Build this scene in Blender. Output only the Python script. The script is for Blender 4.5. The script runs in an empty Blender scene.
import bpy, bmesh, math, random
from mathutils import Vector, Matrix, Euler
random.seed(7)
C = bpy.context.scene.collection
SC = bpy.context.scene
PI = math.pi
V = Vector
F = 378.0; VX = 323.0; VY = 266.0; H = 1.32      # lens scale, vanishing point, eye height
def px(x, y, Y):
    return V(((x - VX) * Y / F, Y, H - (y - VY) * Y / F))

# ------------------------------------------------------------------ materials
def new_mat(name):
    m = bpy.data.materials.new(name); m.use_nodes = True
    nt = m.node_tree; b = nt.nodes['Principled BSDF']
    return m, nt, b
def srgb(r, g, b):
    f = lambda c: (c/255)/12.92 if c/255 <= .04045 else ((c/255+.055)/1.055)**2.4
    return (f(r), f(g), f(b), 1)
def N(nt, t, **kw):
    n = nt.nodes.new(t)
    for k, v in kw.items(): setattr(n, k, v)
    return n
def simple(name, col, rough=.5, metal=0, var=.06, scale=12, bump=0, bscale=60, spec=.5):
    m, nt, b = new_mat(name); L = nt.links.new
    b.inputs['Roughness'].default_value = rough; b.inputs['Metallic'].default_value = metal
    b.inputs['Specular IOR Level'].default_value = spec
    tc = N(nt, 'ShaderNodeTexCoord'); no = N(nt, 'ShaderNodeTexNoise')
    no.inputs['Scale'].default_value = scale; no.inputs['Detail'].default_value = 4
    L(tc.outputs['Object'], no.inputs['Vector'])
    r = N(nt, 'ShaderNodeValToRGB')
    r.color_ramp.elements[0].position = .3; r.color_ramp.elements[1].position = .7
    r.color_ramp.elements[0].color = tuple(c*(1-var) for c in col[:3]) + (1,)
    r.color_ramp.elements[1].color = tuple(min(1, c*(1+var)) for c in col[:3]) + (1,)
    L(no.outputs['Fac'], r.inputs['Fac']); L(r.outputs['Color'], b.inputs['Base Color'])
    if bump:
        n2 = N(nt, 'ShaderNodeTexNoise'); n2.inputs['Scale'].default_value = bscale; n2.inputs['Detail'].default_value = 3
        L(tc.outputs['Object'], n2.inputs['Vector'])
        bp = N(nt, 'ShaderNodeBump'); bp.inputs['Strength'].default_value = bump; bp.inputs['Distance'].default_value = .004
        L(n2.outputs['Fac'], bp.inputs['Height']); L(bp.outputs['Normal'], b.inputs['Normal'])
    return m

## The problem
Give the lines again, exactly as they stand, from the beginning of the data through the line with "return V(((x - VX)".

## Solution
Build this scene in Blender. Output only the Python script. The script is for Blender 4.5. The script runs in an empty Blender scene.
import bpy, bmesh, math, random
from mathutils import Vector, Matrix, Euler
random.seed(7)
C = bpy.context.scene.collection
SC = bpy.context.scene
PI = math.pi
V = Vector
F = 378.0; VX = 323.0; VY = 266.0; H = 1.32      # lens scale, vanishing point, eye height
def px(x, y, Y):
    return V(((x - VX) * Y / F, Y, H - (y - VY) * Y / F))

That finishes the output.